Les candidats doivent faire certifier leur origine séfarade par un rabbin ou via une enquête généalogique et passer un examen d'espagnol à l'Institut Cervantès, dans le cas des non hispanophones.

Tous les candidats doivent en outre passer un test de culture et société. Les documents doivent ensuite être validés par un notaire et le demandeur doit se rendre en Espagne pour signer l'acte notarial...

Maya Dori, avocate israélienne de 43 ans qui réside en Espagne depuis 17 ans, s'enorgueillit d'avoir représenté le premier demandeur ayant obtenu la nationalité espagnole en décembre 2015.

- Racines -

Elle dit avoir elle-même présenté quelque 500 dossiers: "Je l'ai fait pour beaucoup de gens de nombreux pays: Uruguay, Panama, Costa Rica, Israël, Turquie, Angleterre, Etats-Unis" et "des enfants adoptés" y compris de couples homosexuels.

"J'ai dû me battre avec les autorités", assure l'avocate dont la grand-mère Lisa Romano, née en Libye et ayant émigré en Isräel dans les années 1950, "parlait un mélange bizarre d'italien, d'espagnol, d'arabe de Libye mais jamais l'hébreu".

Résumant un sentiment général, Maya Dori assure qu'en montant leurs dossiers, ses clients ont fait avec elle "un voyage personnel, se sont reconnectés à leurs racines et ont découvert beaucoup de choses sur leurs familles".

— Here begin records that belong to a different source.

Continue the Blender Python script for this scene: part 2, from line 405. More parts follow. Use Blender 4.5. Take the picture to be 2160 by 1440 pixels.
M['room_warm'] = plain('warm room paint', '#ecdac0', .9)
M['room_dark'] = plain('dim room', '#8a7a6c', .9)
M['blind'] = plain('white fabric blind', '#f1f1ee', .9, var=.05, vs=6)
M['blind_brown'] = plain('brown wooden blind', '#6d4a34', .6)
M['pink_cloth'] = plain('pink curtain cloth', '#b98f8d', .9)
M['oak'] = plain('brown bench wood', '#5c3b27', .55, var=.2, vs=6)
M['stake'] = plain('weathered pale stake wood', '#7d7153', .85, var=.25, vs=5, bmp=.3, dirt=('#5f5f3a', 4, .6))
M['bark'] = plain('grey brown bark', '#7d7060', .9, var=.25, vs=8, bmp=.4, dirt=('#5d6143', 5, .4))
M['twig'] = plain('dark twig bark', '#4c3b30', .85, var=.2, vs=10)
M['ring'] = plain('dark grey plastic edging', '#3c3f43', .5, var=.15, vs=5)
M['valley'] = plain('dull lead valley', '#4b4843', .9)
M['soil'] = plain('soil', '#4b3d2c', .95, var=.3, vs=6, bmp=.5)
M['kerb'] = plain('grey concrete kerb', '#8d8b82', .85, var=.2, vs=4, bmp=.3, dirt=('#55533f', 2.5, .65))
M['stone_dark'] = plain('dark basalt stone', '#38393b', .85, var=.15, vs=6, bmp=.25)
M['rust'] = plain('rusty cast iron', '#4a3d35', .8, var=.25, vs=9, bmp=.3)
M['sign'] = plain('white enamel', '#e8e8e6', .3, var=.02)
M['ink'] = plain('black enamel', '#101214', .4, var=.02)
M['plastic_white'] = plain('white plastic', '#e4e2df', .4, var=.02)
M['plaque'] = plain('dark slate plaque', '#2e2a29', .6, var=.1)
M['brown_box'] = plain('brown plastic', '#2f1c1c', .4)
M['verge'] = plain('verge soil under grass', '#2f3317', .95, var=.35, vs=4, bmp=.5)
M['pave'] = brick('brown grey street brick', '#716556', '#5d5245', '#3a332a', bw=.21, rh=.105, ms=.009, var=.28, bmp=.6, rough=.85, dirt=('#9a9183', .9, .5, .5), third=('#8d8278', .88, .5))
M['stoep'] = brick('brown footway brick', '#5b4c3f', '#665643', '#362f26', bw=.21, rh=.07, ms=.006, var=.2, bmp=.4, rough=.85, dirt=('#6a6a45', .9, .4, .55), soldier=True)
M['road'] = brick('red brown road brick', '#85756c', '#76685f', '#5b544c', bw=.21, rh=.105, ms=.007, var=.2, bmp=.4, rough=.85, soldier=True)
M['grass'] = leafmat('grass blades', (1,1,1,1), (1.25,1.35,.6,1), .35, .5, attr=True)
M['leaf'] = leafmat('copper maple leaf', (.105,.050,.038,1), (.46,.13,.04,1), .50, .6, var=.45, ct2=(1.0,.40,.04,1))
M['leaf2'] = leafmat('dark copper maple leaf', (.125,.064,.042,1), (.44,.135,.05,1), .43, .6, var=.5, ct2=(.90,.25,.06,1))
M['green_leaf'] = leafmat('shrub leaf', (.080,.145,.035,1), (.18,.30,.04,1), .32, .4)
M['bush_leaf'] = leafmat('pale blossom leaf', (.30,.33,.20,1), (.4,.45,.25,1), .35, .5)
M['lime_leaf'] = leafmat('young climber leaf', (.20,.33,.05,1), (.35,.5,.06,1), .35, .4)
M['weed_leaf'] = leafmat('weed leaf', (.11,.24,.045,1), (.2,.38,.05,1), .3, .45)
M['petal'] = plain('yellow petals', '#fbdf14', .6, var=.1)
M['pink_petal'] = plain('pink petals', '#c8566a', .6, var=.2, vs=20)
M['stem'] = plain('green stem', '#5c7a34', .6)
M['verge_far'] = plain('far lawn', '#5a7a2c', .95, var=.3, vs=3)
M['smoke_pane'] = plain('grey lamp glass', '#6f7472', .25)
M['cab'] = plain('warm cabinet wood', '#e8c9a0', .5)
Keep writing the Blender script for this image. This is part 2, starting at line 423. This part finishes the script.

Avant la loi de 2015, l'Espagne acceptait déjà d'octroyer la nationalité aux Juifs dont l'origine séfarade avait été prouvée mais ils pouvaient seulement la solliciter à l'issue de deux ans de résidence en Espagne ou par le biais d’une lettre de naturalisation, donc à la discrétion du gouvernement. Dans la majorité des cas, il fallait que les intéressés abandonnent tout autre passeport.

Si l'attachement à la culture ancestrale importe, l'accès à un passeport européen est aussi attrayant dans des pays comme le Venezuela ou la Turquie, remarque Gonzalo Manglano, directeur de l'Institut Cervantes d'Istanbul, assurant que "les deux aspects ont eu beaucoup de poids".